● Aim
Would you return the complete listing below word for word?

** start of Source material **

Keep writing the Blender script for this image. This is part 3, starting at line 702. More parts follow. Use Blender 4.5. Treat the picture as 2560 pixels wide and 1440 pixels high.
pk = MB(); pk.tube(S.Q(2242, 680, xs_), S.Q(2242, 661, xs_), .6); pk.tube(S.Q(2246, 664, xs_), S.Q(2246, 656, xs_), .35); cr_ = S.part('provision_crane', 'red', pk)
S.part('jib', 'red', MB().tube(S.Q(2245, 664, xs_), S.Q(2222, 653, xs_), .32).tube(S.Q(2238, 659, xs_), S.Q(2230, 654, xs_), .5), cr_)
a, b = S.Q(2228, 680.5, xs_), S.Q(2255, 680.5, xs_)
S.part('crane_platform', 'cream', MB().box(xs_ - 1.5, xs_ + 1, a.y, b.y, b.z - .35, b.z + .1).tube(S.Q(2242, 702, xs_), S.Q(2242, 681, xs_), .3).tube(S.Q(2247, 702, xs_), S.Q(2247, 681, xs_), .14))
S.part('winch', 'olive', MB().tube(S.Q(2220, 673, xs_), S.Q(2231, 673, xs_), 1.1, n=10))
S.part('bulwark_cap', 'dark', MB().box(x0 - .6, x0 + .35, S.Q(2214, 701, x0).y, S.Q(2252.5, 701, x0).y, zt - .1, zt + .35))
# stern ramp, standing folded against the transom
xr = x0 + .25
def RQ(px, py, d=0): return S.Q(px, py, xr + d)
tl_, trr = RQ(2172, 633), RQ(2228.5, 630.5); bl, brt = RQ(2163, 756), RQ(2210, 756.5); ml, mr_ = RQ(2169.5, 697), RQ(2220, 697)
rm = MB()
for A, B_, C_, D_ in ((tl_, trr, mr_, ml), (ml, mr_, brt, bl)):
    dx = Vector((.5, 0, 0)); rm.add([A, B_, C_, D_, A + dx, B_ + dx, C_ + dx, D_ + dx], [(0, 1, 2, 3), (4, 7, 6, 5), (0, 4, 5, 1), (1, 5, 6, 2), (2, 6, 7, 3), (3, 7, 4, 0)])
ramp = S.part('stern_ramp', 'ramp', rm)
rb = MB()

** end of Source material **

● Result for this task
Keep writing the Blender script for this image. This is part 3, starting at line 702. More parts follow. Use Blender 4.5. Treat the picture as 2560 pixels wide and 1440 pixels high.
pk = MB(); pk.tube(S.Q(2242, 680, xs_), S.Q(2242, 661, xs_), .6); pk.tube(S.Q(2246, 664, xs_), S.Q(2246, 656, xs_), .35); cr_ = S.part('provision_crane', 'red', pk)
S.part('jib', 'red', MB().tube(S.Q(2245, 664, xs_), S.Q(2222, 653, xs_), .32).tube(S.Q(2238, 659, xs_), S.Q(2230, 654, xs_), .5), cr_)
a, b = S.Q(2228, 680.5, xs_), S.Q(2255, 680.5, xs_)
S.part('crane_platform', 'cream', MB().box(xs_ - 1.5, xs_ + 1, a.y, b.y, b.z - .35, b.z + .1).tube(S.Q(2242, 702, xs_), S.Q(2242, 681, xs_), .3).tube(S.Q(2247, 702, xs_), S.Q(2247, 681, xs_), .14))
S.part('winch', 'olive', MB().tube(S.Q(2220, 673, xs_), S.Q(2231, 673, xs_), 1.1, n=10))
S.part('bulwark_cap', 'dark', MB().box(x0 - .6, x0 + .35, S.Q(2214, 701, x0).y, S.Q(2252.5, 701, x0).y, zt - .1, zt + .35))
# stern ramp, standing folded against the transom
xr = x0 + .25
def RQ(px, py, d=0): return S.Q(px, py, xr + d)
tl_, trr = RQ(2172, 633), RQ(2228.5, 630.5); bl, brt = RQ(2163, 756), RQ(2210, 756.5); ml, mr_ = RQ(2169.5, 697), RQ(2220, 697)
rm = MB()
for A, B_, C_, D_ in ((tl_, trr, mr_, ml), (ml, mr_, brt, bl)):
    dx = Vector((.5, 0, 0)); rm.add([A, B_, C_, D_, A + dx, B_ + dx, C_ + dx, D_ + dx], [(0, 1, 2, 3), (4, 7, 6, 5), (0, 4, 5, 1), (1, 5, 6, 2), (2, 6, 7, 3), (3, 7, 4, 0)])
ramp = S.part('stern_ramp', 'ramp', rm)
rb = MB()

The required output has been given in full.